● Objective:
Write out each line exactly as it stands, please.

● Dataset content:
>> Begin

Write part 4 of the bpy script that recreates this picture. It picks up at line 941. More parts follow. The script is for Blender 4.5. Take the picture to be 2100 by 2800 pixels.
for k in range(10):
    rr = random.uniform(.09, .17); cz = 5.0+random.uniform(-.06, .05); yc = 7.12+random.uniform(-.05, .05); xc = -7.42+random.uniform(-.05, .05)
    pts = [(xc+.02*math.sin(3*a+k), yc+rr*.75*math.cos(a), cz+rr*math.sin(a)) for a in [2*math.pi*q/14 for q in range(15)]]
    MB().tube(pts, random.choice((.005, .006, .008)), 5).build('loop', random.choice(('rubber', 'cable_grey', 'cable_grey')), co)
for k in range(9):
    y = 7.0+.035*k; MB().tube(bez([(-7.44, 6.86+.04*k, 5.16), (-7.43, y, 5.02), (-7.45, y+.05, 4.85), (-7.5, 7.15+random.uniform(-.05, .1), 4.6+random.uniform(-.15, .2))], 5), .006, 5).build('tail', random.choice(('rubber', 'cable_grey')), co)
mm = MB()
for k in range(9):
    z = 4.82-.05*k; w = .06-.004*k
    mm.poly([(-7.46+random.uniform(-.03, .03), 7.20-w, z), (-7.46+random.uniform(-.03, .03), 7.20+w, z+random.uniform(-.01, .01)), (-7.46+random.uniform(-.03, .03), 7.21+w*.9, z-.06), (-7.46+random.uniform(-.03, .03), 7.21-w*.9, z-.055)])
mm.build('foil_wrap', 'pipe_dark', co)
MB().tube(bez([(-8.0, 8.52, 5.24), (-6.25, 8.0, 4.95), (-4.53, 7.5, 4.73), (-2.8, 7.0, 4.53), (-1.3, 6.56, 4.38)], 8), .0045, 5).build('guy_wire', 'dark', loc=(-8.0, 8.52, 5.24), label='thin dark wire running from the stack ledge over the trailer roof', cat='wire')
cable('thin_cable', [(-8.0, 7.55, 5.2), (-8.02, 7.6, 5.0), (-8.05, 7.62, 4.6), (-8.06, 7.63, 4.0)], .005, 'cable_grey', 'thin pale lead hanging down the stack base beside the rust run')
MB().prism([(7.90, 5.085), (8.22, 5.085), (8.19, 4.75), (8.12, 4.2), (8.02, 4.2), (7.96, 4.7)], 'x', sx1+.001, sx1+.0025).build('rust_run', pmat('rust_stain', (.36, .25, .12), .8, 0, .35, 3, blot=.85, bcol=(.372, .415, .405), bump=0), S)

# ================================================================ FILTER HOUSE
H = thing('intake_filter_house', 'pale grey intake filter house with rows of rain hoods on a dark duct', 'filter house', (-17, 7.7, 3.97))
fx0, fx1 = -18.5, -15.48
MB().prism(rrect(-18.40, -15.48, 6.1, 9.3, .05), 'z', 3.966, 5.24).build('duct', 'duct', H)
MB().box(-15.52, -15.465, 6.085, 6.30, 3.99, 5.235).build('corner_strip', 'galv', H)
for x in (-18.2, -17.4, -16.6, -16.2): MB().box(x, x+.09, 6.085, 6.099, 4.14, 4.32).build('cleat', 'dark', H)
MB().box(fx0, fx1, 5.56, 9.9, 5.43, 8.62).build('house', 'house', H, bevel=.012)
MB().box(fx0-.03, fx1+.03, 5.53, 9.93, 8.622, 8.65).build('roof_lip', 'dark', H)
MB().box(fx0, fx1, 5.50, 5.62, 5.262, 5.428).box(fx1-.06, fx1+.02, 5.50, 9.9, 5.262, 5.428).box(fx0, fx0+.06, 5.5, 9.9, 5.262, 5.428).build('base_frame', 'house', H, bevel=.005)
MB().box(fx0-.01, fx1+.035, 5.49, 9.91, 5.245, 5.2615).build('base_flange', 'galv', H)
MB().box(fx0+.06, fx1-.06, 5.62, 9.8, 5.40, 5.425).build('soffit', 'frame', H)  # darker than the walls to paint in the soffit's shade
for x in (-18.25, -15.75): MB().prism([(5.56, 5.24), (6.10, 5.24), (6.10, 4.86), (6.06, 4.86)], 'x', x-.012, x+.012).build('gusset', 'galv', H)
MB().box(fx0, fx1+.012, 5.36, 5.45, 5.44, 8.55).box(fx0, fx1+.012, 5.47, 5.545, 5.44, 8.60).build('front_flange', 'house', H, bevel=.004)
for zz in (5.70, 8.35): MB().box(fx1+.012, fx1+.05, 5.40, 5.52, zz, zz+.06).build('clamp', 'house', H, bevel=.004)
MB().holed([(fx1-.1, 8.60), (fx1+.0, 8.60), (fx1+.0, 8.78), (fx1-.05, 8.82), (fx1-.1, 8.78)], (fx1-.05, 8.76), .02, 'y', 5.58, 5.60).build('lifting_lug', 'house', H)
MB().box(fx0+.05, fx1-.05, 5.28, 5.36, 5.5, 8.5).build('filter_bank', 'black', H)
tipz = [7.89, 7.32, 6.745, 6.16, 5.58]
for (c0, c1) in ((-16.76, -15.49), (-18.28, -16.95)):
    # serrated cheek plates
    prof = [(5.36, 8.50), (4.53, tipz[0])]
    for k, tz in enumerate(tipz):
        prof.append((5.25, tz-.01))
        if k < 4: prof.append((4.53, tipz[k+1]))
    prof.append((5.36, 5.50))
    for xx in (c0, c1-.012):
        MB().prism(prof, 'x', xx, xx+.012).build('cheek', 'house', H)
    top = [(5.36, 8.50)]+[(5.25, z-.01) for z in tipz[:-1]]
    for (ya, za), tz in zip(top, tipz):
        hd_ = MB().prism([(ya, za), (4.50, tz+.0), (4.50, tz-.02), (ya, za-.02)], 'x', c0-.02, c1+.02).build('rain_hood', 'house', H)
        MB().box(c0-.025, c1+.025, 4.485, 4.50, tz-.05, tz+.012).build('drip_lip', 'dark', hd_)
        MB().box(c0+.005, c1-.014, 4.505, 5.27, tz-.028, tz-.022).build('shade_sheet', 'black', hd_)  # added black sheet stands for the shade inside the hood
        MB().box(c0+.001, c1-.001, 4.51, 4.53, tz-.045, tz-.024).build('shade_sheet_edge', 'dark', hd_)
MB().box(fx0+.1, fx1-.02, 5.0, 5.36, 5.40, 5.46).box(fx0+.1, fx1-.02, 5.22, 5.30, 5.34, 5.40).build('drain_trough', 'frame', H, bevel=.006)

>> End

● Reply to the exercise:
Write part 4 of the bpy script that recreates this picture. It picks up at line 941. More parts follow. The script is for Blender 4.5. Take the picture to be 2100 by 2800 pixels.
for k in range(10):
    rr = random.uniform(.09, .17); cz = 5.0+random.uniform(-.06, .05); yc = 7.12+random.uniform(-.05, .05); xc = -7.42+random.uniform(-.05, .05)
    pts = [(xc+.02*math.sin(3*a+k), yc+rr*.75*math.cos(a), cz+rr*math.sin(a)) for a in [2*math.pi*q/14 for q in range(15)]]
    MB().tube(pts, random.choice((.005, .006, .008)), 5).build('loop', random.choice(('rubber', 'cable_grey', 'cable_grey')), co)
for k in range(9):
    y = 7.0+.035*k; MB().tube(bez([(-7.44, 6.86+.04*k, 5.16), (-7.43, y, 5.02), (-7.45, y+.05, 4.85), (-7.5, 7.15+random.uniform(-.05, .1), 4.6+random.uniform(-.15, .2))], 5), .006, 5).build('tail', random.choice(('rubber', 'cable_grey')), co)
mm = MB()
for k in range(9):
    z = 4.82-.05*k; w = .06-.004*k
    mm.poly([(-7.46+random.uniform(-.03, .03), 7.20-w, z), (-7.46+random.uniform(-.03, .03), 7.20+w, z+random.uniform(-.01, .01)), (-7.46+random.uniform(-.03, .03), 7.21+w*.9, z-.06), (-7.46+random.uniform(-.03, .03), 7.21-w*.9, z-.055)])
mm.build('foil_wrap', 'pipe_dark', co)
MB().tube(bez([(-8.0, 8.52, 5.24), (-6.25, 8.0, 4.95), (-4.53, 7.5, 4.73), (-2.8, 7.0, 4.53), (-1.3, 6.56, 4.38)], 8), .0045, 5).build('guy_wire', 'dark', loc=(-8.0, 8.52, 5.24), label='thin dark wire running from the stack ledge over the trailer roof', cat='wire')
cable('thin_cable', [(-8.0, 7.55, 5.2), (-8.02, 7.6, 5.0), (-8.05, 7.62, 4.6), (-8.06, 7.63, 4.0)], .005, 'cable_grey', 'thin pale lead hanging down the stack base beside the rust run')
MB().prism([(7.90, 5.085), (8.22, 5.085), (8.19, 4.75), (8.12, 4.2), (8.02, 4.2), (7.96, 4.7)], 'x', sx1+.001, sx1+.0025).build('rust_run', pmat('rust_stain', (.36, .25, .12), .8, 0, .35, 3, blot=.85, bcol=(.372, .415, .405), bump=0), S)

# ================================================================ FILTER HOUSE
H = thing('intake_filter_house', 'pale grey intake filter house with rows of rain hoods on a dark duct', 'filter house', (-17, 7.7, 3.97))
fx0, fx1 = -18.5, -15.48
MB().prism(rrect(-18.40, -15.48, 6.1, 9.3, .05), 'z', 3.966, 5.24).build('duct', 'duct', H)
MB().box(-15.52, -15.465, 6.085, 6.30, 3.99, 5.235).build('corner_strip', 'galv', H)
for x in (-18.2, -17.4, -16.6, -16.2): MB().box(x, x+.09, 6.085, 6.099, 4.14, 4.32).build('cleat', 'dark', H)
MB().box(fx0, fx1, 5.56, 9.9, 5.43, 8.62).build('house', 'house', H, bevel=.012)
MB().box(fx0-.03, fx1+.03, 5.53, 9.93, 8.622, 8.65).build('roof_lip', 'dark', H)
MB().box(fx0, fx1, 5.50, 5.62, 5.262, 5.428).box(fx1-.06, fx1+.02, 5.50, 9.9, 5.262, 5.428).box(fx0, fx0+.06, 5.5, 9.9, 5.262, 5.428).build('base_frame', 'house', H, bevel=.005)
MB().box(fx0-.01, fx1+.035, 5.49, 9.91, 5.245, 5.2615).build('base_flange', 'galv', H)
MB().box(fx0+.06, fx1-.06, 5.62, 9.8, 5.40, 5.425).build('soffit', 'frame', H)  # darker than the walls to paint in the soffit's shade
for x in (-18.25, -15.75): MB().prism([(5.56, 5.24), (6.10, 5.24), (6.10, 4.86), (6.06, 4.86)], 'x', x-.012, x+.012).build('gusset', 'galv', H)
MB().box(fx0, fx1+.012, 5.36, 5.45, 5.44, 8.55).box(fx0, fx1+.012, 5.47, 5.545, 5.44, 8.60).build('front_flange', 'house', H, bevel=.004)
for zz in (5.70, 8.35): MB().box(fx1+.012, fx1+.05, 5.40, 5.52, zz, zz+.06).build('clamp', 'house', H, bevel=.004)
MB().holed([(fx1-.1, 8.60), (fx1+.0, 8.60), (fx1+.0, 8.78), (fx1-.05, 8.82), (fx1-.1, 8.78)], (fx1-.05, 8.76), .02, 'y', 5.58, 5.60).build('lifting_lug', 'house', H)
MB().box(fx0+.05, fx1-.05, 5.28, 5.36, 5.5, 8.5).build('filter_bank', 'black', H)
tipz = [7.89, 7.32, 6.745, 6.16, 5.58]
for (c0, c1) in ((-16.76, -15.49), (-18.28, -16.95)):
    # serrated cheek plates
    prof = [(5.36, 8.50), (4.53, tipz[0])]
    for k, tz in enumerate(tipz):
        prof.append((5.25, tz-.01))
        if k < 4: prof.append((4.53, tipz[k+1]))
    prof.append((5.36, 5.50))
    for xx in (c0, c1-.012):
        MB().prism(prof, 'x', xx, xx+.012).build('cheek', 'house', H)
    top = [(5.36, 8.50)]+[(5.25, z-.01) for z in tipz[:-1]]
    for (ya, za), tz in zip(top, tipz):
        hd_ = MB().prism([(ya, za), (4.50, tz+.0), (4.50, tz-.02), (ya, za-.02)], 'x', c0-.02, c1+.02).build('rain_hood', 'house', H)
        MB().box(c0-.025, c1+.025, 4.485, 4.50, tz-.05, tz+.012).build('drip_lip', 'dark', hd_)
        MB().box(c0+.005, c1-.014, 4.505, 5.27, tz-.028, tz-.022).build('shade_sheet', 'black', hd_)  # added black sheet stands for the shade inside the hood
        MB().box(c0+.001, c1-.001, 4.51, 4.53, tz-.045, tz-.024).build('shade_sheet_edge', 'dark', hd_)
MB().box(fx0+.1, fx1-.02, 5.0, 5.36, 5.40, 5.46).box(fx0+.1, fx1-.02, 5.22, 5.30, 5.34, 5.40).build('drain_trough', 'frame', H, bevel=.006)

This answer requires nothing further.